Too much sustained fine writing can also feel remorseless. Garner knows this, but whenever he goes into less exalted mode, Boneland becomes unstuck. In need of treatment away from his recurrent visions, Colin seeks the help of Meg, described as a psychiatrist but coming over as someone more in the Rolf Harris school of relentless facetiousness. Colin's Asperger-type lecturettes to her on quantum physics, time, maths and anything else he can make suitably abstruse also become trying.

Young readers warmed to Garner's 1967 masterpiece The Owl Service because they could sense the urgency of the story, whatever its ambiguities. Boneland however is not in any sense a children's book. A weeping middle-aged man who wears a green silk hood is a far cry from fresh young Colin. But then, describing what sort of adults child characters have grown into is always tricky – who could forgive RM Ballantyne for turning the charming young adventurers of The Coral Island into the cold-hearted moustachioed killers of The Gorilla Hunters?

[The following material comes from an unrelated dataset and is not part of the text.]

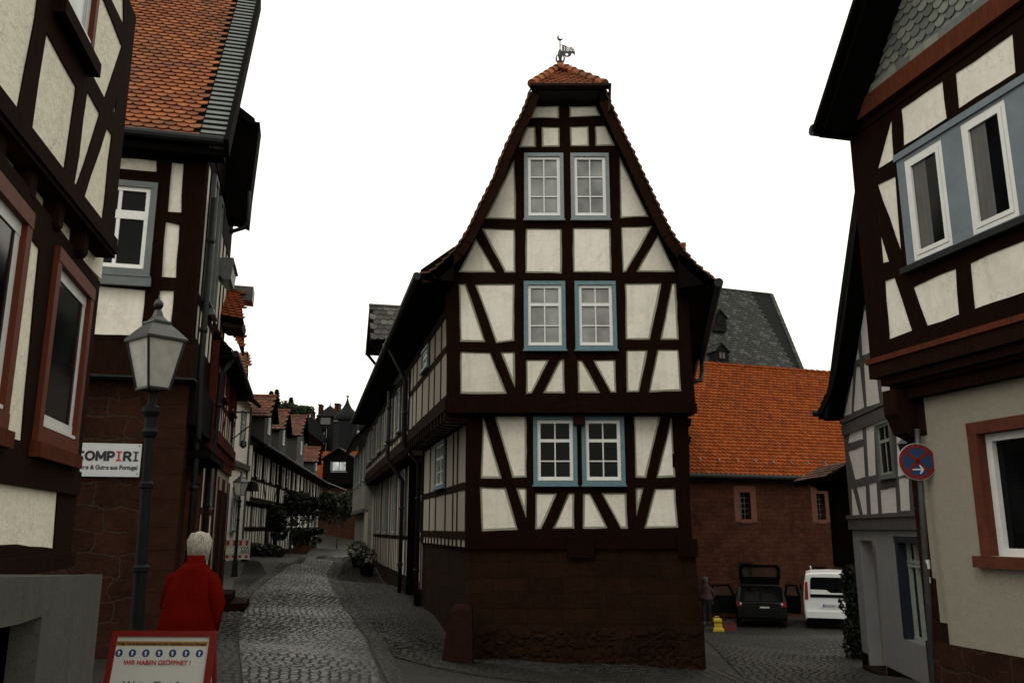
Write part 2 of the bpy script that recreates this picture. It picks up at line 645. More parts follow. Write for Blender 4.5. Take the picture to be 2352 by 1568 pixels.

Even so, at 149 pages, this novel packs in an enormous amount and invites re-reading. Set in the Cheshire hills around Alderley Edge, where the author has always lived, it has as its real heroes the rocky landscapes that have their own stories to tell. They have found their ideal interpreter. Garner ranges through history, endowing each cleft and protuberance with its own role in a cosmic struggle between light and dark.

True, the story that emerges is often obscure and over-the-top. But if it is the manner of their telling that ultimately proves to have the greatest worth for their audiences, then this novel should live on after more conventional fare has long fallen by the wayside.